To get to this area we had to drive threw a cement factory, which is just weird.  Thank goodness it was on a saturday because I can't imagine how weird it would have felt to drive threw that factory during a work day!  There was a big group of volunteers today and they split us into to two groups: first group got a tour while the second group started work.  Rachel (classmate) and I made sure we were in the first group ;)  But before we were split up we actually went back OUT of the area and a woman did a Hawaiian chant/prayer for thanks and then another woman did a chant/prayer welcoming us into the heiau.  Whenever I hear the chants in the native language it is touching and I am so aware of the differences in how I was raised to pray.  In church it is such a quiet demure thing, with heads bowed but when they do their chants their voices are raised to the heavens, they encorporate all that are around them, and their words seem to engulf the group.  It is always nice to be outside when this is going on.  I can't imagine hearing a chant and being indoors... it just doesn't seem to fit to me.


Then we were off on our tour.  We were told not to take any pictures of the artifacts :( but plants etc. were fine.  Granted the artifacts consisted of stones, and unless someone pointed out what they were you'd probably wouldn't know that a stone was a "birthing stone" or represented a sharks head and a boundary.  It was pretty to be in the lush green and it's amazing to think of people living there, simply.  The women and men are housed in different areas and most of the work that we did was on the men's side to start clearing away some of the vegetation that doesn't belong.  


After our tour, we switched with the group that was doing the work and luck would have it... it started to rain.  From light to downpour, it went back and forth and I got wet and muddy.  We worked for about an hour and then it was lunch time!  Of course we had the rice and the kalua pork and cabage, some mystery meatloaf with gravy (that had big ass mushrooms which I avoided) and some awesome brownies!  


It was a good and interesting morning and I am doing another field trip tomorrow morning. I need to get my hours and I will be short at the end of the semester due to my military weekends and the trip to Alaska... oh well.  I'm making an effort.
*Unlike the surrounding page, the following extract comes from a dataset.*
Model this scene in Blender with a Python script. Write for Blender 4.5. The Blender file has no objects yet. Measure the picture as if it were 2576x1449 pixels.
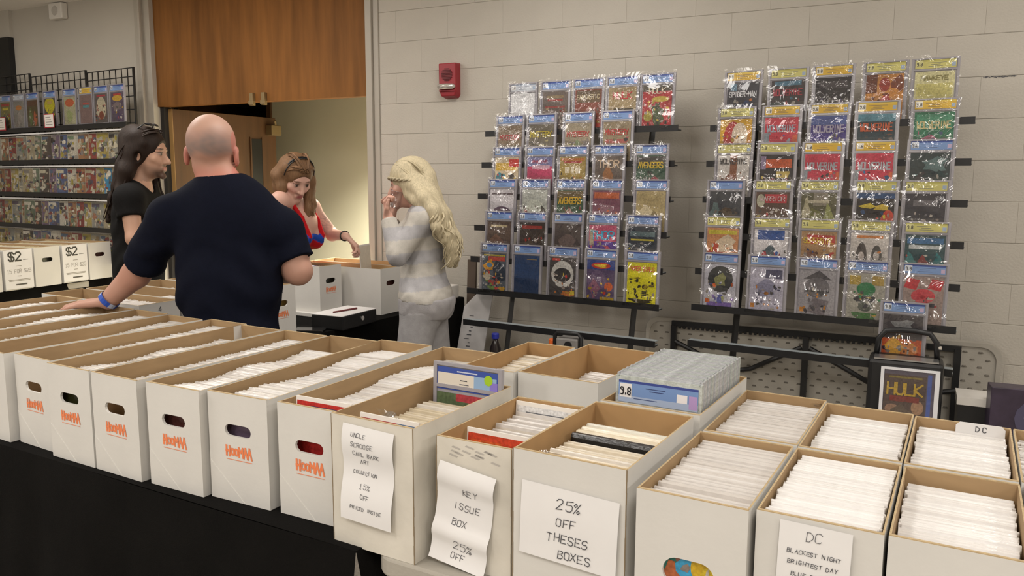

Here are some pictures from the day:
The H3 runs right between the mens and womens hale (living areas).  A stream did the dividing before but it has been rerouted for obvious reasons :(  When they started to build this massive highway, a group of 5 grandmothers went to protect this sacred ground, which obviously they did and they started the restoration efforts.










Some of the greenery :D

This is the area we were working in.